Occupy the MLA

, Malcolm A. Kline, Leave a comment

Seattle, WA— Just when you’re ready to forget the academic connection to the Occupy ________ movement, one of the organizers reminds you that they are not done yet.

Usually it’s a college professor. At the Modern Language Association (MLA) annual meeting in Seattle last week, English professor Joseph Ramsey pretty much said at a panel that when college activists in the faculty and the student body are finished hibernating, they will go back to doing the one thing that we know collegiates for decades have been trained to do—protest.

In 2011, the world turned “from the Arab Spring to the American autumn,” Ramsey said at an MLA panel on “Class in the Classroom.” The Class they were talking about was not a course.

“The Arab Spring put the stake in the blood-stained, hegemonic containment policy,” Ramsay claimed. Ramsey co-edits the Marxist journal Cultural Logic.

On the domestic front, “You can almost see the financial towers tottering in the wind,” Ramsey asserted.  Ramsey teaches at the University of Massachusetts in Amherst.

“As we speak, the Occupy movement has been dismantled,” Ramsey reported. “Some will go back to college.”

“Some will not.” For those that do return to campus, there will be no shortage of extra-curricular activities.

“Occupy Harvard stages walkouts in the middle of some neo-liberal  economics professor’s classes,” Ramsey related.

“Last month, 70 students walked out of the introductory macroeconomics class of N. Gregory Mankiw, professor of economics at Harvard University, arguing that his teaching was too ideologically biased in favor of a market-embracing philosophy,” Dan Berrett reported in The Chronicle of Higher Education on January 6, 2012. “The author of two widely used economics textbooks and former chairman of the Council of Economic Advisers for President George W. Bush, Mr. Mankiw agrees that he represents mainstream economic thought in academe.”

“But he does not see the study of the discipline as inherently laden with ideology.” Ramsey and his acolytes disagree with that assessment.
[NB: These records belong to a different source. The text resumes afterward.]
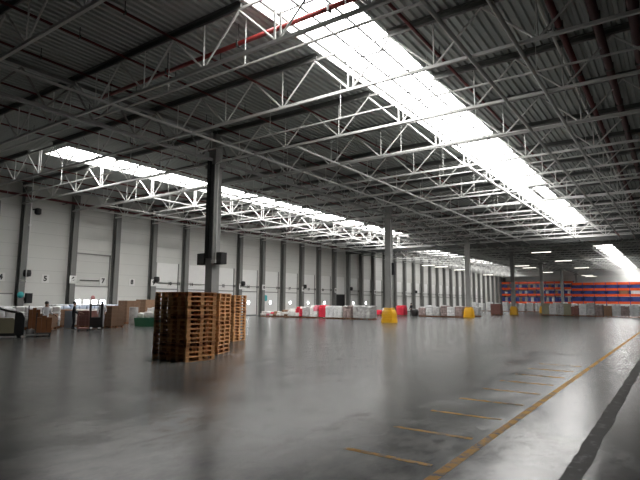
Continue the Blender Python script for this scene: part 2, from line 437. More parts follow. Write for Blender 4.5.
# lit strip lamps behind the curtain
LAMPS = [(-16.4,82.4),(-16.4,101),(-16.4,123),(-25.9,110.8),(-26,117.7),(-26.2,137),(-41.6,105.7),(-41.6,117.6),(-42.4,142.3),(-19.6,156.5),(-19.5,163),(-42.4,100.4)]
for i, (x,yy) in enumerate(sorted(LAMPS, key=lambda p: p[1])):
    t = thing('strip_lamp', (x,yy,9.6), 'lit white strip lamp behind the smoke curtain, %s beyond it' % ORD[i], 'lamp', 'lit strip lamps behind the curtain')
    obj('housing', MB().box(-1.4,1.4,-.16,.16,.05,.14), M['white'], t)
    obj('diffuser', MB().box(-1.38,1.38,-.14,.14,0,.05), M['lamp'], t)
    for s in (-1.1, 1.1): obj('hanger_rod', MB().box(s-.015,s+.015,-.015,.015,.14,ZD-9.6), M['truss'], t)

# ------------------------------------------------------------------ columns and guards
def guard(x, y, label):
    t = thing('column_guard', (x,y,0), label, 'column guard', 'yellow column guards')
    prof = [(.66,0),(.68,.06),(.66,.40),(.63,.43),(.63,.47),(.65,.50),(.63,.84),(.60,.87),(.60,.91),(.60,.94),(.53,1.14),(.47,1.22),(.47,1.30),(.45,1.36)]
    g = MB(); n = 20; vs = []
    for r, z in prof:
        for k in range(n):
            a = 2*PI*(k+.5)/n; q = 1/max(abs(math.cos(a)), abs(math.sin(a)))
            rr = r*(.62+.38*q)
            vs.append((rr*math.cos(a), rr*math.sin(a), z))
    m = len(prof)
    for z in (1.36, 0):
        for k in range(n):
            a = 2*PI*(k+.5)/n; q = 1/max(abs(math.cos(a)), abs(math.sin(a))); vs.append((.30*q*math.cos(a), .30*q*math.sin(a), z))
    fs = [(j*n+k, j*n+(k+1) % n, (j+1)*n+(k+1) % n, (j+1)*n+k) for j in range(m) for k in range(n)]
    fs += [((m+1)*n+k, (m+1)*n+(k+1) % n, (k+1) % n, k) for k in range(n)] + [(m*n+k, m*n+(k+1) % n, (m+1)*n+(k+1) % n, (m+1)*n+k) for k in range(n)]
    g.add(vs, fs)
    obj('shell', g, M['yellow'], t)
    obj('strap', MB().lathe([(.42,1.24),(.505,1.24),(.505,1.275),(.42,1.275)], 20), M['girt'], t)
    return t
for j, xg in enumerate((XC, XR)):
    for i, y in enumerate(CY):
        if i == 0 and j == 0: pass
        t = thing('hall_column', (xg,y,0), 'tall grey concrete column in the %s, %s from the camera end' % (('middle row','side row')[j], ORD[i]), 'column', 'hall columns', kind='thing')
        obj('shaft', MB().box(-.28,.28,-.28,.28,0,ZD-.32), M['concrete'], t)
        obj('bracket', MB().box(-.55,.55,-.30,.30,ZB-.42,ZB-.20), M['midsteel'], t)
        if j == 0 and i == 1:
            obj('cable_tray', MB().box(-.27,-.02,-.40,-.29,4.3,10.2), M['black'], t)
            obj('cable_duct', MB().box(.02,.24,-.36,-.29,4.3,9.8), M['girt'], t)
            for xx in (.38, .58):
                obj('white_pipe', MB().tube((xx,-.34,4.1),(xx,-.34,9.75),.06,8).box(xx-.08,xx+.08,-.42,-.26,4.0,4.2), M['white'], t)
            obj('elbow_pipe', MB().path([(.38,-.34,9.75),(.9,-.34,9.95),(1.6,-.34,9.9)],.05,8), M['white'], t)
        else:
            obj('conduit', MB().tube((.33,-.2,1.4),(.33,-.2,9.6),.04,8), M['white'], t)
        if j == 0 and i == 2: obj('dark_box', MB().box(.30,.62,-.2,.2,4.4,5.5), M['black'], t)
        if j == 0 and i >= 1:
            guard(xg, y, 'yellow plastic guard around the foot of the middle-row column, %s from the camera end' % ORD[i])
for dx, nm in ((-.66,'left'), (.72,'right')):
    t = thing('wall_speaker', (XC+dx,CY[1]-.1,3.95), 'black box speaker on the %s side of the column behind the pallet stacks' % nm, 'speaker')
    obj('cabinet', MB().box(-.30,.30,-.22,.22,0,.66), M['black'], t)
    obj('grille', MB().box(-.26,.26,-.235,-.22,.05,.61), M['girt'], t)
    s = 1 if dx < 0 else -1
    obj('bracket', MB().box(min(s*.30,s*.40),max(s*.30,s*.40),-.04,.04,.3,.36), M['girt'], t)

# ------------------------------------------------------------------ dock wall: columns, doors, signs
NB = 34
ycol = lambda k: YW0 + SPY*k
for k in range(-5, NB+1):
    t = thing('wall_column', (XW,ycol(k),0), 'dark grey steel column on the dock wall, %s from the camera end' % ORD[k+5], 'wall column', 'dock wall columns', kind='thing')
    obj('flange', MB().box(.60,.65,-.25,.25,0,11.6), M['darkcol'], t)
    obj('web', MB().box(.04,.60,-.03,.03,0,11.6), M['darkcol'], t)
    obj('rear_flange', MB().box(0,.04,-.24,.24,0,11.6), M['darkcol'], t)
FCU = bpy.data.curves
def digits(txt, size):
    c = FCU.new('digits', 'FONT'); c.body = txt; c.size = size; c.offset = .026; c.align_x = 'CENTER'; c.align_y = 'CENTER'; c.extrude = .006
    o = bpy.data.objects.new('digits_tmp', c); COL.objects.link(o)
    dg = bpy.context.evaluated_depsgraph_get()
    m = bpy.data.meshes.new_from_object(o.evaluated_get(dg)); m.name = 'digits'
    bpy.data.objects.remove(o); FCU.remove(c)
    R = Matrix(((0,0,1,0),(1,0,0,0),(0,1,0,0),(0,0,0,1)))   # text x -> +Y, text y -> +Z, faces +X
    m.transform(R); m.materials.clear(); return m
def sign(n, y, on_col, z=3.72):
    x = XW + (.66 if on_col else .03)
    where = 'on a dark wall column' if on_col else 'on the white wall or door panel'
    t = thing('number_sign', (x,y,z), 'square white sign with black number %d %s' % (n, where), 'number sign', 'dock number signs')
    obj('plate', MB().box(0,.02,-.34,.34,-.36,.36), M['plate'], t)
    o = link('digits', digits(str(n), .62 if n < 10 else .46), M['num'], t); o.location = (.024,0,0)
def bayc(k): return ycol(k) + SPY/2
SG = [(4,19.3,0),(5,bayc(0),0),(6,ycol(1),1),(7,28.55,0),(8,bayc(2),0),(9,ycol(3),1),(10,ycol(3)+2.6,0),(11,ycol(4)+1.3,0),(12,bayc(5)-.3,0),(13,ycol(6),1),
      (14,bayc(6)-.2,0),(15,ycol(7),1),(16,ycol(8)-.9,0),(17,bayc(8)-.3,0),(18,ycol(9),1),(19,bayc(9),0),(20,bayc(10)-.6,0),(21,ycol(11),1),(22,bayc(12)-1.2,0),(23,ycol(13)+.9,0),(24,ycol(14),1),(25,ycol(15)+.5,0),(26,ycol(17),1),(27,ycol(19),1),(28,ycol(21),1)]
for a in SG: sign(*a)
def rails(t, z1, w=1.45, zc=(3.15,)):
    obj('guide_rail', MB().box(.0,.10,-w-.09,-w,0,z1), M['midsteel'], t)
    obj('guide_rail', MB().box(.0,.10,w,w+.09,0,z1), M['midsteel'], t)
    for z in zc: obj('cross_bar', MB().box(.02,.12,-w-.1,w+.1,z,z+.09), M['midsteel'], t)
nd = 0
def door(k, kind):
    global nd
    nd += 1
    t = bpy.data.objects.new('door_%d' % nd, None); COL.objects.link(t); t.location = (XW+.005,bayc(k),0); t['kind'] = 'structure'
    if kind == 'wide':
        w = 1.75
        obj('door_leaf', MB().box(.0,.05,-w,w,0,3.1), M['white'], t)
        rails(t, 6.25, w, (3.12, 6.2))
        wn = MB(); fr = MB()
        for q in range(4):
            yq = -w+.5+ (2*w-1.0)*q/3
            obj('door_window', MB().box(.05,.058,yq-.26,yq+.26,1.48,1.86), M['daylight'], t)
        obj('red_disc', MB().disc_x(.05,.065,.22,2.08,.22), M['redpaint'], t)
        obj('latch_bar', MB().box(.04,.10,-1.2,.75,3.68,3.76), M['girt'], t)
        return t
    w = 1.45
    if kind == 'open':
        obj('dark_opening_sheet', MB().box(.0,.03,-w,w,0,3.05), M['black'], t)  # black sheet painted in for the darkness of the opening
        obj('raised_leaf', MB().box(.02,.07,-w,w,3.1,6.0), M['white'], t)
        rails(t, 6.0, w, (3.05,))
        return t
    obj('door_leaf', MB().box(.0,.045,-w,w,.1,3.05), M['white'], t)
    obj('seal', MB().box(.0,.05,-w,w,0,.1), M['black'], t)
    obj('upper_panel', MB().box(.0,.03,-w,w,3.2,5.95), M['white'], t)
    rails(t, 5.98, w, (3.06,))
    obj('lift_shaft', MB().box(.10,.17,-w-.3,w+.3,3.74,3.81).box(.08,.2,w-.1,w+.25,3.6,3.9), M['darkcol'], t)
    if kind == 'round':
        obj('door_window', MB().disc_x(.045,.055,-.10,1.69,.21), M['daylight'], t)
    return t
door(1, 'wide')
for k in range(3, 29):
    door(k, 'open' if k == 11 else ('round' if k < 14 else 'plain'))
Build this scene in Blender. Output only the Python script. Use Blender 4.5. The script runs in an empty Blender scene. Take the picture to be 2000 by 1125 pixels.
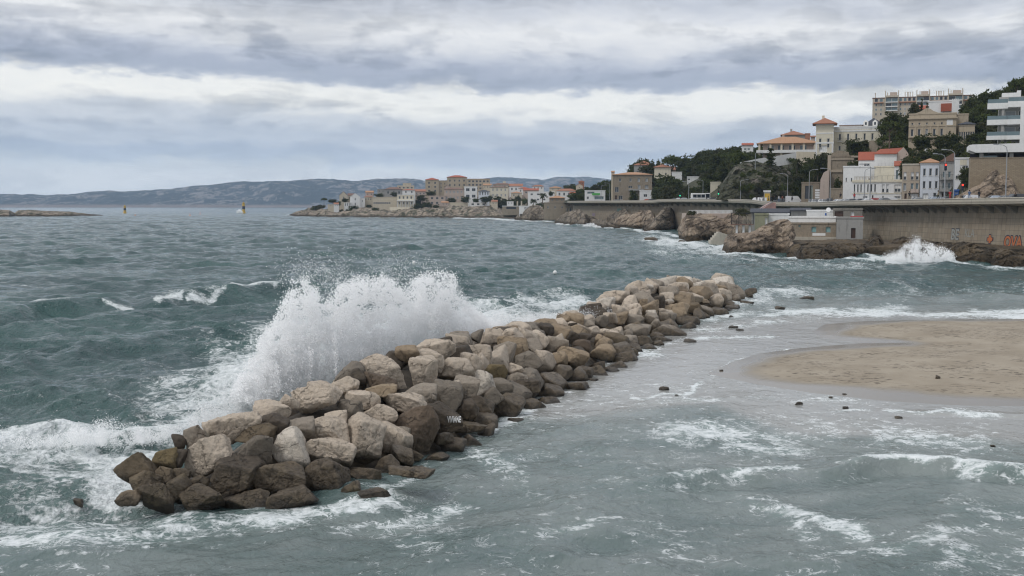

“Lenin famously wrote, ‘There are decades when nothing happens and there are weeks when decades happen,’” Ramsey reminded his audience. “We must keep our twinkling and, where necessary, our squid fingers, warm.’”

Translation: Occupiers gently wave their hands up, thumbs out, to represent “twinkling” or approval of something that is said and done. They gently wave them down, towards where squids swim, to signify disapproval.

The panel that Ramsey spoke on was sponsored by the Radical Caucus of the MLA, of which he is a member. Ramsey previously taught at Emmanuel College.

Malcolm A. Kline is the Executive Director of Accuracy in Academia.